Chris Osgood has finally decided to hang up his pads and doff his Cooper player's helmet. After a lengthy career spent mostly in Detroit, he has amassed 401 wins, tenth on the all-time list. Perhaps more notably, he won three Stanley Cups with the Red Wings, two of those as a starter. So of course, the question is being asked: is Chris Osgood a Hall of Famer?
In my mind, he's not close. Osgood has been as great a beneficiary of good teammates as any long-time NHLer. Through 17 career seasons, he was almost always on a winning team. For 14 of those 17 seasons, Nick Lidstrom was playing in front of him.
Let's compare Osgood to Nik Khabibulin, who is right next to him on the career games-played list (743 to Osgood's 744). Khabibulin has posted a better save-percentage over his career - .907 to Osgood's .905. Yet no one would dream to consider Khabibulin an all-time great.

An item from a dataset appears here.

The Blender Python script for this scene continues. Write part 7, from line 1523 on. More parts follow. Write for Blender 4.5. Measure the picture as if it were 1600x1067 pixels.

He has had some nice seasons, and had a great cup-winning run with Tampa Bay in '02. Even so, though, he has played with bad teams for much of his career. Even with a better save percentage, Khabby's career GAA is 2.72 to Osgood's 2.49. Just 316 wins to Osgood's 401.
Granted, Osgood was consistently excellent in the playoffs, but you know what? His playoff save percentage was lower than Khabibulin's, too. Worse than Dwayne Roloson's; worse than Olaf Kolzig; worse than Patrick Lalime. You need more than great goaltending to win in the playoffs; having Nick Lidstrom, Sergei Fedorov, Steve Yzerman in front of you as well can really help.
In the two years where Osgood won the cup as a starter (96-97 and 97-98), the Wings had five current Hall of Famers in the lineup both years: Yzerman, Lidstrom, Larionov, Larry Murphy, and Slava Fetisov. In addition, they had two sure-fire soon-to-be-elected members: Shanahan and Fedorov. Seven of eighteen skaters in the Hall of Fame. But that's not all; they also featured the reknowned Draper-Maltby-McCarty checking line, and a pile of other quality guys to boot: Tomas Holmstrom, Slava Kozlov, Tim Taylor, Vlad Konstantinov, and Martin Lapointe. This team could have won with pretty much anyone in net.
When he wasn't in Detroit, Osgood spent three 'prime years' on some good teams for the Islanders and Blues. During those years, though, he put up a 2.51 GAA - above his career average, even with Chris Pronger in front of him half that time.
Chris Osgood was never a guy people considered to be the best in the league; he was always overshadowed by the likes of Roy, Hasek, and Brodeur, and rightly so. He is not a Hall-of-Fame goalie. His regular-season and playoff numbers, while obviously not bad, are seriously inflated by the quality of his teammates.